My name's Justin, I'm new here. I'm 20, currently attending College (Not naming school

My life used to be swell, good friends, caring, I'd get invited to spend the night, hang out at the mall, fun times. But something in my life changed, I don't know what, but it did. Beginning in my freshman year of high school, everything changed. Dramatically. People stopped calling me, inviting me places, talking to me. I didn't know what I did, but it changed everyone's perspective of me.
And so, I nestled into seclusion. I felt I had been wronged by life, I didn't deserve it. I attended church, I read the Bible, I did good in school, never failed anything, worked hard, played sports, loved and cared for all those who walked upon the Earth, didn't hate anyone, just cared and loved, no matter what. I was a good person. But I was wronged by life. My seclusion led to depression, and it followed, never changed. I couldn't find friends anymore, it seemed everyone just wanted to stay away from me. Hated me. And yet, I still showed compassion and love towards those who used to include me. Until one day.
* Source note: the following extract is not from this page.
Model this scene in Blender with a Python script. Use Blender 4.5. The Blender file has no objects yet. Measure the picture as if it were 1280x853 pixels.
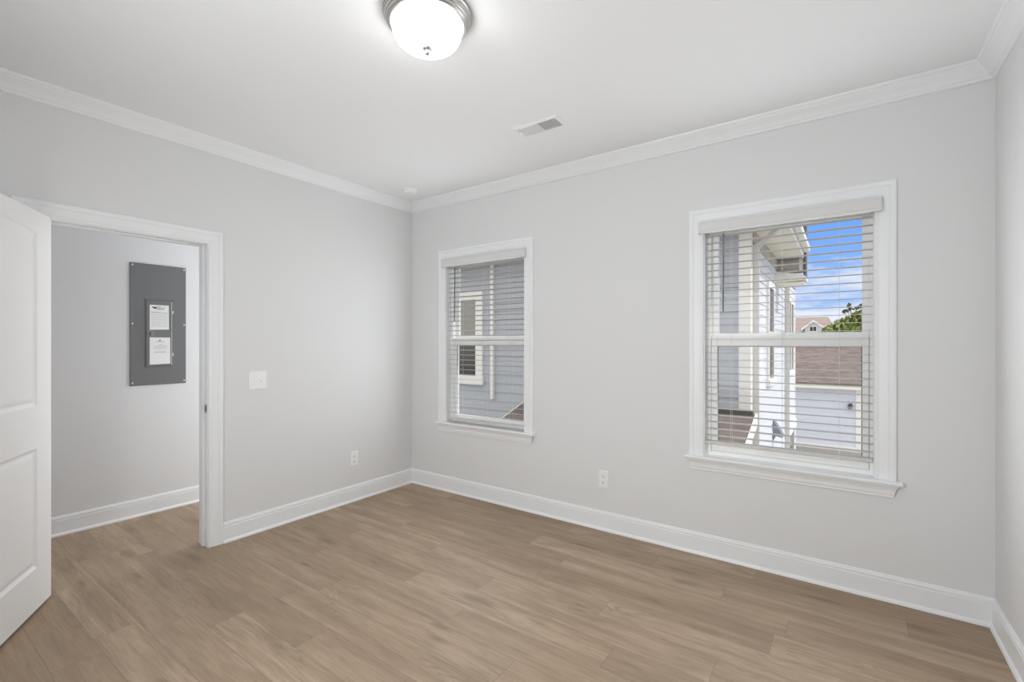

It was my sophmore year. I recieved a note in my locker, something that I had never expected. Not anymore, at least. It was a hate letter. I won't post what it said, but basically, it told me that I was a worthless person, undeserving of life, they said I should just die, that I was never going to be anything other than a punching bag, and that I shouldn't live. It brought me into the swing of what every one's perception of me was.
So I fell into major depression. I stopped caring, loving, I fell apart. I dropped out of sports, stopped attending church. Started drinking, and smoking. But yet, I mantained school, some how. Amazingly, I graduated school with a 3.2 GPA. And I moved away from my life, hoping to start a new. But the scars followed me. I had become a loner, self secluded, uncaring. I didn't talk, hadn't talked to anyone in years (other than my family). I hate life.
The depression on got worse, as my lonelyness kept going, I got worse. I started to self harm. I hid it of course, but, I felt it was relieving me of painful thoughts, or so it did for awhile. Then, when it became to a point that self harm didn't do anything for me anymore, I became suicidal. I thought about it constantly, ways of doing it, methods, ways not to get stopped. Ultimately, I attempted, but I survived.
And so, the attempt, failed, it gave me insight to thinking that even death didn't want me. I was to live out a pathetic life. So now, I live, breathe and wonder about this world. I want to get better, to be able to talk to a person agian, to have friends agian. To love. So that's why I'm beginning seeking help. I may mind you that I am not suicidal anymore, or so I do not self harm, but am still suffering from Major Depression.